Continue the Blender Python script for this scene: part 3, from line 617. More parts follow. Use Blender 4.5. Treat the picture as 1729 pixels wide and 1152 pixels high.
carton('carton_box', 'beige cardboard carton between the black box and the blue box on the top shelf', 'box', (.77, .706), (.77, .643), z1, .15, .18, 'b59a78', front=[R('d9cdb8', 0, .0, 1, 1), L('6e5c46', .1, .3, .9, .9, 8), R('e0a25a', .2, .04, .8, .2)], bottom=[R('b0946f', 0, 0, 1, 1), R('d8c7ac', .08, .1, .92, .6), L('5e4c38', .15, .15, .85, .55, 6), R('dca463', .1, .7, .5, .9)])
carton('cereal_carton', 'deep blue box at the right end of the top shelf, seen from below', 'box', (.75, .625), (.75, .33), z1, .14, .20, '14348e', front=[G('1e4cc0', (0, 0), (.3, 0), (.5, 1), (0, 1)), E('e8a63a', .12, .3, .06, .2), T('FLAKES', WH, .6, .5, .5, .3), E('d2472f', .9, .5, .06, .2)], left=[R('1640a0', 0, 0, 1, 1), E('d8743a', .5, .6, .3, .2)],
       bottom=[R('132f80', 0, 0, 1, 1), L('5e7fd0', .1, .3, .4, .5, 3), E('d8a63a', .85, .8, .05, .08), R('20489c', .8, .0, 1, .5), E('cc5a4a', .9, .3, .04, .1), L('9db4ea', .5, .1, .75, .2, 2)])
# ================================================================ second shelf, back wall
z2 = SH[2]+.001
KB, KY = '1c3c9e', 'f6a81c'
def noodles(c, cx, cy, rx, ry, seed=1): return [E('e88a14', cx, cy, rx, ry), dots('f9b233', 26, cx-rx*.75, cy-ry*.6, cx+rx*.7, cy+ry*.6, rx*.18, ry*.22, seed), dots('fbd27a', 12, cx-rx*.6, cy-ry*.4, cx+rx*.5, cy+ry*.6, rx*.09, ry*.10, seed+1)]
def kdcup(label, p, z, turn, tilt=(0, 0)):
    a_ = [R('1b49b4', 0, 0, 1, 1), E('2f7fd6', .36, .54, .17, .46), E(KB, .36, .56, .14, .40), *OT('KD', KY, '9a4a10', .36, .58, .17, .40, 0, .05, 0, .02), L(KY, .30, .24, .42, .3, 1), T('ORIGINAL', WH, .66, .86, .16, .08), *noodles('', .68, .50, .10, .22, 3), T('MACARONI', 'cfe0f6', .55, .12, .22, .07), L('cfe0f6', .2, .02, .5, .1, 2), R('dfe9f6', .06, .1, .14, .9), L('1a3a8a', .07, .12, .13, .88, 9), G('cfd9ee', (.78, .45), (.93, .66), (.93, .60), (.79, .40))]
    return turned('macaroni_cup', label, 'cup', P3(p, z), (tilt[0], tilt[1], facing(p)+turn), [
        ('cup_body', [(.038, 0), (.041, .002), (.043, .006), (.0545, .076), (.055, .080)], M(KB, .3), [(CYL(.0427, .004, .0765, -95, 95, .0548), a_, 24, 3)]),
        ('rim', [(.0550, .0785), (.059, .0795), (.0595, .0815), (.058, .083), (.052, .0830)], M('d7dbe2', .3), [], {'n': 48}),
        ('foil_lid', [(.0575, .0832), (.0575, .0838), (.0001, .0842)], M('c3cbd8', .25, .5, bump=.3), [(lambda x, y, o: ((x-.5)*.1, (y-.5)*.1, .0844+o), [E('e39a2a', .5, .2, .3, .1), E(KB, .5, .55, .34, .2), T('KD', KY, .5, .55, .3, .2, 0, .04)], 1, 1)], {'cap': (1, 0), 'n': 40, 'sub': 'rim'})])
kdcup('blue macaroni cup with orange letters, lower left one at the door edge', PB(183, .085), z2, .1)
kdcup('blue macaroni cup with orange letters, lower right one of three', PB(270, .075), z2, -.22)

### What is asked
Print back all the lines verbatim.

### The reply
Continue the Blender Python script for this scene: part 3, from line 617. More parts follow. Use Blender 4.5. Treat the picture as 1729 pixels wide and 1152 pixels high.
carton('carton_box', 'beige cardboard carton between the black box and the blue box on the top shelf', 'box', (.77, .706), (.77, .643), z1, .15, .18, 'b59a78', front=[R('d9cdb8', 0, .0, 1, 1), L('6e5c46', .1, .3, .9, .9, 8), R('e0a25a', .2, .04, .8, .2)], bottom=[R('b0946f', 0, 0, 1, 1), R('d8c7ac', .08, .1, .92, .6), L('5e4c38', .15, .15, .85, .55, 6), R('dca463', .1, .7, .5, .9)])
carton('cereal_carton', 'deep blue box at the right end of the top shelf, seen from below', 'box', (.75, .625), (.75, .33), z1, .14, .20, '14348e', front=[G('1e4cc0', (0, 0), (.3, 0), (.5, 1), (0, 1)), E('e8a63a', .12, .3, .06, .2), T('FLAKES', WH, .6, .5, .5, .3), E('d2472f', .9, .5, .06, .2)], left=[R('1640a0', 0, 0, 1, 1), E('d8743a', .5, .6, .3, .2)],
       bottom=[R('132f80', 0, 0, 1, 1), L('5e7fd0', .1, .3, .4, .5, 3), E('d8a63a', .85, .8, .05, .08), R('20489c', .8, .0, 1, .5), E('cc5a4a', .9, .3, .04, .1), L('9db4ea', .5, .1, .75, .2, 2)])
# ================================================================ second shelf, back wall
z2 = SH[2]+.001
KB, KY = '1c3c9e', 'f6a81c'
def noodles(c, cx, cy, rx, ry, seed=1): return [E('e88a14', cx, cy, rx, ry), dots('f9b233', 26, cx-rx*.75, cy-ry*.6, cx+rx*.7, cy+ry*.6, rx*.18, ry*.22, seed), dots('fbd27a', 12, cx-rx*.6, cy-ry*.4, cx+rx*.5, cy+ry*.6, rx*.09, ry*.10, seed+1)]
def kdcup(label, p, z, turn, tilt=(0, 0)):
    a_ = [R('1b49b4', 0, 0, 1, 1), E('2f7fd6', .36, .54, .17, .46), E(KB, .36, .56, .14, .40), *OT('KD', KY, '9a4a10', .36, .58, .17, .40, 0, .05, 0, .02), L(KY, .30, .24, .42, .3, 1), T('ORIGINAL', WH, .66, .86, .16, .08), *noodles('', .68, .50, .10, .22, 3), T('MACARONI', 'cfe0f6', .55, .12, .22, .07), L('cfe0f6', .2, .02, .5, .1, 2), R('dfe9f6', .06, .1, .14, .9), L('1a3a8a', .07, .12, .13, .88, 9), G('cfd9ee', (.78, .45), (.93, .66), (.93, .60), (.79, .40))]
    return turned('macaroni_cup', label, 'cup', P3(p, z), (tilt[0], tilt[1], facing(p)+turn), [
        ('cup_body', [(.038, 0), (.041, .002), (.043, .006), (.0545, .076), (.055, .080)], M(KB, .3), [(CYL(.0427, .004, .0765, -95, 95, .0548), a_, 24, 3)]),
        ('rim', [(.0550, .0785), (.059, .0795), (.0595, .0815), (.058, .083), (.052, .0830)], M('d7dbe2', .3), [], {'n': 48}),
        ('foil_lid', [(.0575, .0832), (.0575, .0838), (.0001, .0842)], M('c3cbd8', .25, .5, bump=.3), [(lambda x, y, o: ((x-.5)*.1, (y-.5)*.1, .0844+o), [E('e39a2a', .5, .2, .3, .1), E(KB, .5, .55, .34, .2), T('KD', KY, .5, .55, .3, .2, 0, .04)], 1, 1)], {'cap': (1, 0), 'n': 40, 'sub': 'rim'})])
kdcup('blue macaroni cup with orange letters, lower left one at the door edge', PB(183, .085), z2, .1)
kdcup('blue macaroni cup with orange letters, lower right one of three', PB(270, .075), z2, -.22)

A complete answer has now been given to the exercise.